* start *

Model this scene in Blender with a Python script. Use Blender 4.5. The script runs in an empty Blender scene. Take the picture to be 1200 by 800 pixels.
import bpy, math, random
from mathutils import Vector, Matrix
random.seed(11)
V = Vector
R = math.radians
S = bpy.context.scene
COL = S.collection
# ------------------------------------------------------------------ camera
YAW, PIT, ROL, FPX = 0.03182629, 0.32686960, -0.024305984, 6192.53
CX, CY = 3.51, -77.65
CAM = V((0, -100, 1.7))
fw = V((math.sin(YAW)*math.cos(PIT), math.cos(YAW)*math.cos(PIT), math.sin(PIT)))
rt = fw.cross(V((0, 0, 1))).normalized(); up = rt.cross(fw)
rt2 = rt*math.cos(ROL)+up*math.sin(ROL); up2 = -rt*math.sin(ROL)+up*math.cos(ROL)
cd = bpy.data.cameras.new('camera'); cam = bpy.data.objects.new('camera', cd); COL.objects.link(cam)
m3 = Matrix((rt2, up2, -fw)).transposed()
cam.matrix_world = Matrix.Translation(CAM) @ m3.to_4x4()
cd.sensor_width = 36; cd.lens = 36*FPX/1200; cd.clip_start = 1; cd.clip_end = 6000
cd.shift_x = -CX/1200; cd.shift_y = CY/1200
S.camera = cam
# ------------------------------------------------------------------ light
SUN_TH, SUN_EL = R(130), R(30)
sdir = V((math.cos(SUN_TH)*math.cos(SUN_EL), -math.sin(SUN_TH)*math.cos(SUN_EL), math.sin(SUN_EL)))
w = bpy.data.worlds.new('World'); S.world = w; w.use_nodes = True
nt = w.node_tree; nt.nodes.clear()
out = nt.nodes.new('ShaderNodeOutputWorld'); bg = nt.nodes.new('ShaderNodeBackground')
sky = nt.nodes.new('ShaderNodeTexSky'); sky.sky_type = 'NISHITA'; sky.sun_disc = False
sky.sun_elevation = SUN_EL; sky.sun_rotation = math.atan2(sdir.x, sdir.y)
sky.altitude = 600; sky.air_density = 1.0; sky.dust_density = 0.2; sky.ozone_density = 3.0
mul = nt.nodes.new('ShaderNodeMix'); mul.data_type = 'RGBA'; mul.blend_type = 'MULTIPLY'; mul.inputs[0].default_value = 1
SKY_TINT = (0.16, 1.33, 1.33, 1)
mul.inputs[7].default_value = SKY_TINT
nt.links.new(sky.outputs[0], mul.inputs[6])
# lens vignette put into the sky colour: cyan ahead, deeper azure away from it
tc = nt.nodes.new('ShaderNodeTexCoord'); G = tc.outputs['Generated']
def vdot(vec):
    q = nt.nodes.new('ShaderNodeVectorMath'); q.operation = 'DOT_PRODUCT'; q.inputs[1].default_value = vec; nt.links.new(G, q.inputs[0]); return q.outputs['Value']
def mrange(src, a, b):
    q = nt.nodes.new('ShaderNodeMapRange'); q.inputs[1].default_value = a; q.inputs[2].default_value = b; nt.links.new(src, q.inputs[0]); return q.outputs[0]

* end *

## Required task
Write out the whole listing again, exactly as it stands.

## Complete response
Model this scene in Blender with a Python script. Use Blender 4.5. The script runs in an empty Blender scene. Take the picture to be 1200 by 800 pixels.
import bpy, math, random
from mathutils import Vector, Matrix
random.seed(11)
V = Vector
R = math.radians
S = bpy.context.scene
COL = S.collection
# ------------------------------------------------------------------ camera
YAW, PIT, ROL, FPX = 0.03182629, 0.32686960, -0.024305984, 6192.53
CX, CY = 3.51, -77.65
CAM = V((0, -100, 1.7))
fw = V((math.sin(YAW)*math.cos(PIT), math.cos(YAW)*math.cos(PIT), math.sin(PIT)))
rt = fw.cross(V((0, 0, 1))).normalized(); up = rt.cross(fw)
rt2 = rt*math.cos(ROL)+up*math.sin(ROL); up2 = -rt*math.sin(ROL)+up*math.cos(ROL)
cd = bpy.data.cameras.new('camera'); cam = bpy.data.objects.new('camera', cd); COL.objects.link(cam)
m3 = Matrix((rt2, up2, -fw)).transposed()
cam.matrix_world = Matrix.Translation(CAM) @ m3.to_4x4()
cd.sensor_width = 36; cd.lens = 36*FPX/1200; cd.clip_start = 1; cd.clip_end = 6000
cd.shift_x = -CX/1200; cd.shift_y = CY/1200
S.camera = cam
# ------------------------------------------------------------------ light
SUN_TH, SUN_EL = R(130), R(30)
sdir = V((math.cos(SUN_TH)*math.cos(SUN_EL), -math.sin(SUN_TH)*math.cos(SUN_EL), math.sin(SUN_EL)))
w = bpy.data.worlds.new('World'); S.world = w; w.use_nodes = True
nt = w.node_tree; nt.nodes.clear()
out = nt.nodes.new('ShaderNodeOutputWorld'); bg = nt.nodes.new('ShaderNodeBackground')
sky = nt.nodes.new('ShaderNodeTexSky'); sky.sky_type = 'NISHITA'; sky.sun_disc = False
sky.sun_elevation = SUN_EL; sky.sun_rotation = math.atan2(sdir.x, sdir.y)
sky.altitude = 600; sky.air_density = 1.0; sky.dust_density = 0.2; sky.ozone_density = 3.0
mul = nt.nodes.new('ShaderNodeMix'); mul.data_type = 'RGBA'; mul.blend_type = 'MULTIPLY'; mul.inputs[0].default_value = 1
SKY_TINT = (0.16, 1.33, 1.33, 1)
mul.inputs[7].default_value = SKY_TINT
nt.links.new(sky.outputs[0], mul.inputs[6])
# lens vignette put into the sky colour: cyan ahead, deeper azure away from it
tc = nt.nodes.new('ShaderNodeTexCoord'); G = tc.outputs['Generated']
def vdot(vec):
    q = nt.nodes.new('ShaderNodeVectorMath'); q.operation = 'DOT_PRODUCT'; q.inputs[1].default_value = vec; nt.links.new(G, q.inputs[0]); return q.outputs['Value']
def mrange(src, a, b):
    q = nt.nodes.new('ShaderNodeMapRange'); q.inputs[1].default_value = a; q.inputs[2].default_value = b; nt.links.new(src, q.inputs[0]); return q.outputs[0]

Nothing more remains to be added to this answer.